Das vergangene Jahrhundert wird als eines der Vertreibungen bezeichnet. Von Vertreibungen waren auch Wissenschaftler/innen betroffen.
Frank W. Stahnisch untersucht aus Deutschland zwangsemigrierte Wissenschaftler/innen aus Neurologie, Psychiatrie und Psychoanalyse und deren Ablehnung als „jüdische Wissenschaft“. Die Anstrengungen der Vertriebenen, in den nordamerikanischen neurosciences Fuß zu fassen, führten zu einer neuen und interdisziplinären Ausrichtung: emigrationsinduzierter Wissenschaftswandel und transatlantischer Wissenstransfer.
Miriam Intrator zeigt, dass deutsche und österreichische Literatur-, Kunst- und Musikwissenschaftler/innen, die vor dem NS-Regime flüchten mussten, vorübergehend Arbeit in der New York Public Library fanden.
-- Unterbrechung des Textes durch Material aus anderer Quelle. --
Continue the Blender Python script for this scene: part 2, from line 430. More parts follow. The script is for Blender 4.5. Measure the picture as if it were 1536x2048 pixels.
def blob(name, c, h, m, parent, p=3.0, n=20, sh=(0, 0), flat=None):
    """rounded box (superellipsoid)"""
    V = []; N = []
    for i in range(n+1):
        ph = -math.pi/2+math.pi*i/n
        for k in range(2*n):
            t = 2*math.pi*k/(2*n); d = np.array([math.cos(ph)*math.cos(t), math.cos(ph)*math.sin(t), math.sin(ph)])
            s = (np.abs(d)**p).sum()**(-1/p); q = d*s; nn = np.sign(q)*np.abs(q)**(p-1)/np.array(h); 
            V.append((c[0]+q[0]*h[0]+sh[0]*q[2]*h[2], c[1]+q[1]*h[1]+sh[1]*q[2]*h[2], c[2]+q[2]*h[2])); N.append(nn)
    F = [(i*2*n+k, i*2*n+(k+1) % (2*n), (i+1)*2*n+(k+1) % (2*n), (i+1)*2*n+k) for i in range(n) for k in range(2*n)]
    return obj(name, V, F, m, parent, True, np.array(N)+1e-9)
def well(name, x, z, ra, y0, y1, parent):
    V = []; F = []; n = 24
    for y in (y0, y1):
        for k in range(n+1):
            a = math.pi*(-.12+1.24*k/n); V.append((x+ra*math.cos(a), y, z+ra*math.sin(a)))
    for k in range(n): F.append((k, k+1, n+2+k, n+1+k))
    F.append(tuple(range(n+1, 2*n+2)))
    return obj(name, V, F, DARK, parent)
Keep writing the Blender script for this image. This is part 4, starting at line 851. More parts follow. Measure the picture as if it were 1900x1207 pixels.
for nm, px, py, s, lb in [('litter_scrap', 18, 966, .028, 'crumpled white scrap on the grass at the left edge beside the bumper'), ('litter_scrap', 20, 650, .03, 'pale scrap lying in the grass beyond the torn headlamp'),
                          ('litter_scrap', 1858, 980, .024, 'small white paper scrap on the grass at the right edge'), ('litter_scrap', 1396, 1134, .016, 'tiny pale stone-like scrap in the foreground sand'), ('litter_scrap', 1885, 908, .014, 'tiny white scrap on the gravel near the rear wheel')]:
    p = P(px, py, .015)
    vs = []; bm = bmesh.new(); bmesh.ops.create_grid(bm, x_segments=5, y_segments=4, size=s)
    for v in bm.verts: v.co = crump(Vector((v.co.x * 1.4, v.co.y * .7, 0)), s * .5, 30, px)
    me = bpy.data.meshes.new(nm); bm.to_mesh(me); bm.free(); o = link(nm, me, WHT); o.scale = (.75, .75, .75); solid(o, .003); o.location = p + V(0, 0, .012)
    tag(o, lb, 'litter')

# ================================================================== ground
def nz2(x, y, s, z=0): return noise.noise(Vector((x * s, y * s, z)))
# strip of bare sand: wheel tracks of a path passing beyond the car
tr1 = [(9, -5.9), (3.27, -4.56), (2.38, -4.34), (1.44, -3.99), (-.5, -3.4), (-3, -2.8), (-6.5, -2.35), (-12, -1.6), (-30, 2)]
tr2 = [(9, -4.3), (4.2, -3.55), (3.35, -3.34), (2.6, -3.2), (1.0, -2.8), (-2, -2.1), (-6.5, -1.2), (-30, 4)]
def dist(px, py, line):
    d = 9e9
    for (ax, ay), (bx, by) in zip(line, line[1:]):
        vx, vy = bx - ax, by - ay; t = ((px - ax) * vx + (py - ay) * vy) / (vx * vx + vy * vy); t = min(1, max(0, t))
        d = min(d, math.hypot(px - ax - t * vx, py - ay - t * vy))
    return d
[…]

Kerstin Tomenendal und ihre Mitautorinnen fragen nach dem Einfluss, den renommierte, in die junge türkische Republik emigrierte deutschsprachige Wissenschaftler auf die Reform der Universitäten und auf ihre türkischen postgraduate-Studierenden hatten.
Alessandra Gissi informiert über italienische Wissenschaftler/innen, die nach Erlass antijüdischer Gesetze durch das faschistische Regime Mussolinis 1938 außer Landes gehen mussten.
Paola Bayle zeigt an der Emigration von chilenischen Wissenschaftlern während des Pinochet-Regimes, dass in Großbritannien seit den Vertreibungen durch das NS-Regime eine Hilfsorganisation für geflüchtete Akademiker/innen etabliert war. Die Entstehung dieser Flüchtlingshilfe in den 1930er Jahren wird von Christian Fleck rekonstruiert.
Tamara Ehs setzt sich mit dem Weggang von Hans Kelsen aus Wien auseinander. Sie erörtert, ob es sich dabei nicht um den Beginn einer Vertreibung Kelsens und des gesamten sozialwissenschaftlichen Zweiges der Rechts- und Politikwissenschaften gehandelt hat.
Matthias Krämer untersucht, wie aus NS-Deutschland emigrierte Historiker nach 1945 versuchten, durch Gastprofessuren am Aufbau demokratischer Geschichtswissenschaften in Deutschland teilzunehmen. Die Untersuchung der Rezensionen ihrer Bücher in der damals führenden Historischen Zeitschrift beweist aber, dass ihnen antiamerikanische und antijüdische Vorurteile entgegengebracht wurden.